The official National Statistics Institute also said production suffered its biggest month-on-month drop this year, 2.4 percent in September, when Brazil's financial crisis began, and would shrink by up to 1.5 percent in 1998 as a whole.

Industrial output in annual terms last shrank in 1992, when the economy was mired in the chaos of multi-digit inflation.

''It certainly bodes badly for the future,'' said Constantin Jancso of MCM Consultores, a consulting firm in Sao Paulo.

He noted a surprise fall in output of capital goods, like factory machines, a benchmark for future economic growth.

Dalton Gardiman, chief economist at Deutsche Bank in Brazil, said the figures were worse than expected, but no surprise given Brazil's sky-high interest rates.

''The tendency is for industrial production to continue to decrease over the next five months,'' he said.

There was more gloom from the National Industry Confederation (CNI), Brazil's biggest private industry group. It saw industry sales dipping 2 percent this year with jobs in the sector tumbling more than 5 percent, adding to record unemployment.

CNI president Fernando Bezerra blamed the slump on interest rates of 42 percent a year, introduced in September to prevent a devastating currency devaluation.

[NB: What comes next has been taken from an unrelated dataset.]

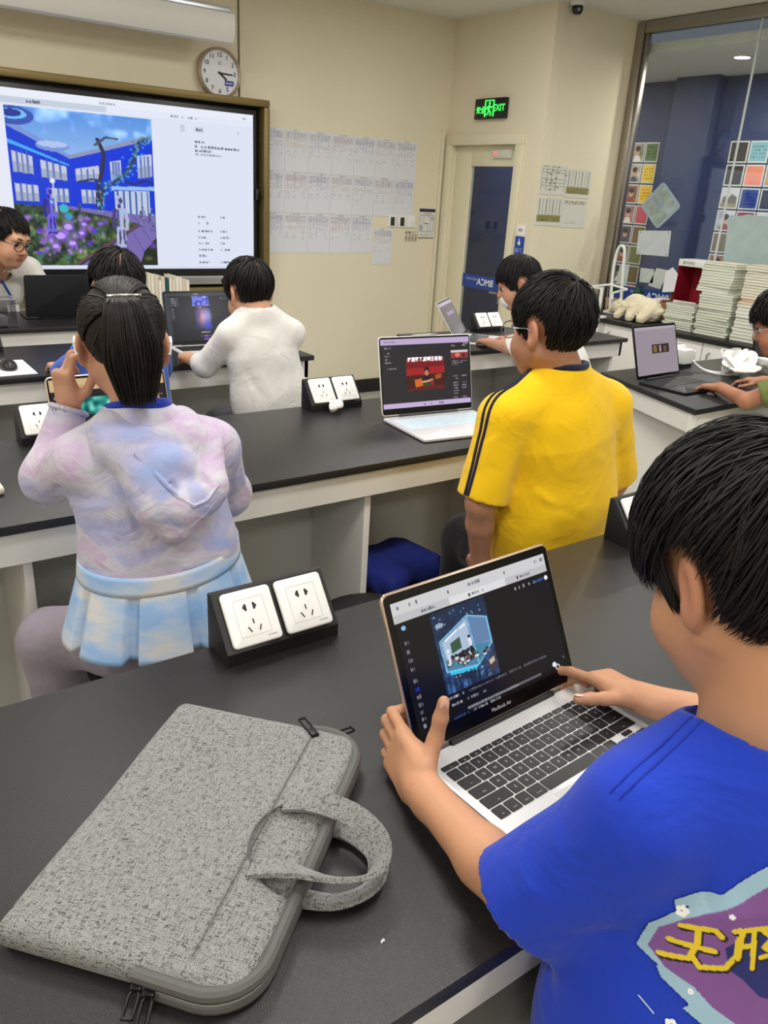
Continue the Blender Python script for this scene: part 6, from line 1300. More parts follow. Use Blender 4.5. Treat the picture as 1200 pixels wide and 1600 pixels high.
    for k_ in range(60):
        q = st + nrm * (.004 * k_ + .02); v = g.at(q); hit = np.isnan(dn) & (v < .0005); f_ = np.clip((v - .0005) / np.minimum(v - pv_, -1e-6), 0, 1) if k_ else v * 0; pos[hit] = (q - nrm * (.004 * f_)[:, None])[hit]; dn[hit] = k_; pv_ = v
    ok = ~np.isnan(dn) & A.ravel(); idx = np.arange(n * n).reshape(n, n); f = np.stack([idx[:-1, :-1], idx[1:, :-1], idx[1:, 1:], idx[:-1, 1:]], -1).reshape(-1, 4); pz = pos.reshape(n, n, 3)
    f = f[ok[f].all(1)]; ln = np.linalg.norm(pos[f[:, 0]] - pos[f[:, 2]], axis=1); f = f[ln < .02]; us = np.unique(f); mp = np.zeros(n * n, int); mp[us] = np.arange(len(us))
    cc = p.a.reshape(-1, 3)[us]; cc = np.where(cc <= 0.04045, cc / 12.92, ((cc + 0.055) / 1.055) ** 2.4); po = pos[us] - nrm * .0012
    raw('back_print', po - O, mp[f], mat('shirt_print', 'attr', .7), t, True, cc)
    # shorts and legs
    hipL, hipR, knL, knR, anL, anR = V(.590, .300, .650), V(.690, .275, .650), V(.56, .54, .60), V(.78, .52, .60), V(.56, .52, .12), V(.79, .50, .12)
    g = SDF((.40, .08, .02), (.96, .68, .80), .009); trousers(g, hipL, hipR, knL, knR, anL, anR, (.072, .066, .055)); g.disp(lambda x, y, z: .004 * smooth_noise((x, y, z), 40, 9)); cloth_mesh(g, 'trousers', cotton('mid_grey_trousers', (120, 122, 122)), t, O); shoes(t, O, (anL, anR), (0, 1), mat('white_trainer', (220, 220, 218), .6))
    short_hair(hd, t, O, M_HAIR, n=6500, bang=.012, nape=-.060, side=.046, burn=-.018, vol=1.075, seed=3, crown=(.015, -.075, .085), wide=.0015, cap_h=.004, length=.20, messy=.30, lift=.013)
    hd.eyes(t, O)
    return t
fg_boy()
# ------------------------------------------------------------------ boy in yellow, seen from behind
def simple_shirt(g, neck, chest, waist, hem, shL, shR, fw, rw=(.15, .15, .155), ft=(.62, .68, .74), hem_z=None, k=.05, rs=.055, rn=.062):
    g.rc(hem, waist, rw[2], rw[1], k, flat=(fw, ft[2])); g.rc(waist, chest, rw[1], rw[0], k, flat=(fw, ft[1])); g.rc(chest, chest + (neck - chest) * .5, rw[0] * .95, rw[0] * .6, k, flat=(fw, ft[0]))
    ax = unit(shR - shL); g.rc(shL + ax * .03, shR - ax * .03, rs, rs, .04)
    for sh in (shL, shR): g.rc(neck + V(0, 0, -.014), sh + V(0, 0, .010), rn, rs * .85, .03)
def collar_ring(g, neck, r, z0, z1, m, parent, O, wid=.0065, off=(0, 0)):
    c = []
    for a in np.linspace(0, 2 * math.pi, 40):
        pp = neck + V(off[0], off[1], 0) + V(math.cos(a), math.sin(a), 0) * r; zs = np.linspace(z1, z0, 140); v = g.at(np.stack([np.full(140, pp[0]), np.full(140, pp[1]), zs], 1)); i = np.argmax(v < .001); c.append(V(pp[0], pp[1], zs[i] if v[i] < .001 else (z0 + z1) / 2))
    c = np.array(c); c[:, 2] = np.convolve(np.concatenate([c[-5:-1, 2], c[:, 2], c[1:5, 2]]), np.ones(9) / 9, 'valid'); return MB().tube(list(c - O), wid, 8, cap=False).build('collar', m, parent)
def march(g, p, d, L=.3, n=300):
    p = V(p); d = unit(d); q = p + np.linspace(0, L, n)[:, None] * d; v = g.at(q); i = np.argmax(v < 0); return q[max(i - 1, 0)] if v[i] < 0 else None
M_NAVY = cotton('navy_rib', (26, 30, 52))
def yellow_boy():
    O = V(1.62, 1.37, 0); t = thing('person', 'boy in bright yellow T-shirt with dark shoulder stripes, seen from behind', 'person', O)
    hd = Head((1.478, 1.355, 1.266), yawpitch(-4, 8, 0), 1.03)
    neck = V(1.515, 1.338, 1.160); chest = V(1.535, 1.33, 1.0); waist = V(1.56, 1.34, .80); hem = V(1.575, 1.35, .66); fw = unit(V(-.08, 1, 0))
    shL, elL, wrL = V(1.352, 1.345, 1.058), V(1.300, 1.345, .848), V(1.368, 1.395, .655); shR, elR, wrR = V(1.700, 1.32, 1.055), V(1.80, 1.33, .83), V(1.765, 1.36, .66)
    g = SDF((1.20, 1.15, .52), (1.92, 1.56, 1.44), .0042); hd.prims(g, neck, (.044, .05)); g.rc(neck, chest, .05, .09, .03)
    for sh, el, wr in ((shL, elL, wrL), (shR, elR, wrR)): g.rc(chest, sh, .05, .04, .03); g.chain([sh, el], [.042, .036], .015); m = el + (wr - el) * .35; g.chain([el, m, wr], [.036, .035, .024], .015)
    R1 = frame(unit(V(.30, .30, -.9)), (-.9, -.1, -.3)); hand(g, wrL, np.stack([R1[:, 0], R1[:, 1], R1[:, 2]], 1), .92, [(30, 55, 30), (32, 58, 30), (34, 60, 30), (36, 58, 30)])
    R2 = frame(unit(V(-.15, .30, -.9)), (.9, 0, -.2)); hand(g, wrR, R2, .92, [(25, 45, 25)] * 4)
    skin_mesh(g, t, O, (184, 134, 106), hd)
    g = SDF((1.22, 1.10, .58), (1.92, 1.58, 1.25), .0048)
    simple_shirt(g, neck, chest, waist, hem, shL, shR, fw, (.165, .188, .182), (.66, .72, .76), rs=.06)
    for sh, el, o in ((shL, elL, .012), (shR, elR, .012)): d = unit(el - sh); g.rc(sh, el - d * o, .062, .066, .03, cut=True)
    g.plane((1.57, 1.35, .625), (.0, -.12, -1), .004)
    for a in (((1.40, 1.24, 1.0), (1.43, 1.20, .90), .012, .006), ((1.37, 1.27, .95), (1.40, 1.22, .86), .010, -.006), ((1.385, 1.26, .90), (1.45, 1.19, .84), .012, .006), ((1.41, 1.225, .86), (1.50, 1.185, .83), .011, -.004), ((1.50, 1.215, 1.05), (1.515, 1.195, .95), .012, -.003), ((1.545, 1.21, 1.05), (1.54, 1.19, .96), .012, .003), ((1.70, 1.25, .99), (1.66, 1.20, .88), .013, .005), ((1.73, 1.26, .93), (1.70, 1.22, .84), .012, -.005), ((1.42, 1.24, .74), (1.53, 1.19, .69), .014, .004), ((1.68, 1.24, .72), (1.58, 1.19, .67), .014, .004), ((1.31, 1.32, .96), (1.36, 1.29, .90), .009, -.004), ((1.30, 1.33, .92), (1.35, 1.30, .87), .008, .004)): g.fold([a[0], a[1]], a[2], a[3])
    g.disp(lambda x, y, z: .003 * smooth_noise((x, y, z * .7), 24, 7) + .0012 * smooth_noise((x, y, z), 55, 8))
    for sh, el in ((shL, elL), (shR, elR)): d = unit(el - sh); g.rc(el - d * .07, el + d * .05, .045, .060, .004, 'sub')
    g.rc(neck + V(0, 0, -.03), neck + V(0, .01, .10), .058, .07, .008, 'sub')
    cloth_mesh(g, 'tshirt', cotton('bright_yellow_tshirt', (238, 192, 14)), t, O); collar_ring(g, neck, .062, 1.05, 1.24, M_NAVY, t, O, .009)
    for dv in (0, .016):                                            # piping from the neck over the shoulder down the sleeve
        pts = []
        for u in np.linspace(0, 1, 30):
            c = neck + V(-.065, .015, -.02) + (shL - neck - V(-.065, .015, -.02)) * min(u / .42, 1) if u < .42 else shL + (elL - shL) * ((u - .42) / .58) * .94
            dr = V(-.30 - 1.5 * max(u - .2, 0), .30 - .42 * u - dv * 12, 1.0 - 1.15 * u); p = march(g, c + unit(dr) * .16, -dr, .16, 260)
            if p is not None: pts.append(p - O)
        if len(pts) > 3: MB().tube(pts, .0042, 6).build('sleeve_stripe', M_NAVY, t)
    hipL, hipR, knL, knR, anL, anR = V(1.50, 1.37, .62), V(1.68, 1.37, .62), V(1.52, 1.62, .60), V(1.72, 1.64, .60), V(1.52, 1.64, .12), V(1.74, 1.66, .12)
    g = SDF((1.30, 1.18, .02), (1.90, 1.82, .80), .010); trousers(g, hipL, hipR, knL, knR, anL, anR, (.088, .07, .055)); cloth_mesh(g, 'trousers', cotton('black_trousers', (20, 20, 26)), t, O); shoes(t, O, (anL, anR), (0, 1), mat('dark_trainer', (50, 50, 54), .6))
    short_hair(hd, t, O, M_HAIR, n=3200, bang=.030, nape=-.085, side=.032, burn=-.012, vol=.99, seed=8, crown=(0, -.065, .10), wide=.0018, length=.16, messy=.4, lift=.010); hd.eyes(t, O); hd.glasses(t, O, mat('thin_steel_frame', (150, 154, 160), .25, metal=.9), r=.0013)
yellow_boy()
# ------------------------------------------------------------------ girl with ponytail and lavender jacket
def jacket_mat():
    m = mat('lavender_cloud_jacket', (190, 180, 214), .55, spec=.3, sheen=.2); N = m.node_tree.nodes; L = m.node_tree.links; b = N['Principled BSDF']; tc = N.new('ShaderNodeTexCoord')
    mp = N.new('ShaderNodeMapping'); mp.inputs['Scale'].default_value = (6, 6, 11); n = N.new('ShaderNodeTexNoise'); n.inputs['Scale'].default_value = 1.0; n.inputs['Detail'].default_value = 3; n.inputs['Distortion'].default_value = .6
    L.new(tc.outputs['Object'], mp.inputs[0]); L.new(mp.outputs[0], n.inputs['Vector']); cr = N.new('ShaderNodeValToRGB'); L.new(n.outputs['Fac'], cr.inputs[0])
    for i, (p_, c) in enumerate(((.28, (152, 168, 216)), (.42, (172, 172, 208)), (.50, (196, 194, 208)), (.58, (194, 172, 204)), (.72, (206, 206, 214)))):
        e = cr.color_ramp.elements[i] if i < 2 else cr.color_ramp.elements.new(p_); e.position = p_; e.color = (*lin(c), 1)
    L.new(cr.outputs[0], b.inputs['Base Color']); b.inputs['Subsurface Weight'].default_value = 0.0
    bn = N.new('ShaderNodeTexNoise'); bn.inputs['Scale'].default_value = 20; bn.inputs['Detail'].default_value = 4; bn.inputs['Distortion'].default_value = 1.5; bp = N.new('ShaderNodeBump'); bp.inputs['Strength'].default_value = .45; bp.inputs['Distance'].default_value = .012; L.new(tc.outputs['Object'], bn.inputs['Vector']); L.new(bn.outputs['Fac'], bp.inputs['Height']); L.new(bp.outputs[0], b.inputs['Normal']); return m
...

''Rates remain scandalously high,'' Bezerra told a news conference. ''Try borrowing money in this country -- it's more expensive than going to a loan shark.''

As well as stoking the chances of a recession next year, the high interest rates are costing Brazil billions of dollars in extra debt payments, adding to a budget deficit of more than 7 percent of GDP, a key concern of foreign investors.

''If interest rates remain at current levels of 40 percent then a vicious cycle of rising government interest payments cannot be broken,'' said SG Cowen Securities Corporation, an investment bank, in New York.

''For Brazil to get on a sustainable fiscal path, interest rates must fall dramatically and that requires restoring confidence through the fiscal package itself and IMF backing,'' it said in a report published on Wednesday.

The Central Bank's rate-setting committee was due to meet later on Wednesday amid expectations of a slight cut to celebrate the likely IMF rescue package and last week's approval of a cost-cutting pension reform bill in Congress.

President Fernando Henrique Cardoso said on Tuesday, through a spokesman, that he expected rates to fall.

But any reduction is likely to be symbolic. Brazil cannot afford a big rate cut for fear of reviving capital outflows of more than $30 billion since Russia devalued in August.

Economists said Brazil would only be able to cut rates aggressively once its Congress approved a series of emergency spending cuts, tax hikes and long-delayed structural reforms that were the only answer to its budget deficit problem.

''There is very little space for cutting rates as long as the structural reforms ... are not in place,'' said Cassio Schmitt, an economist at Unibanco in Sao Paulo.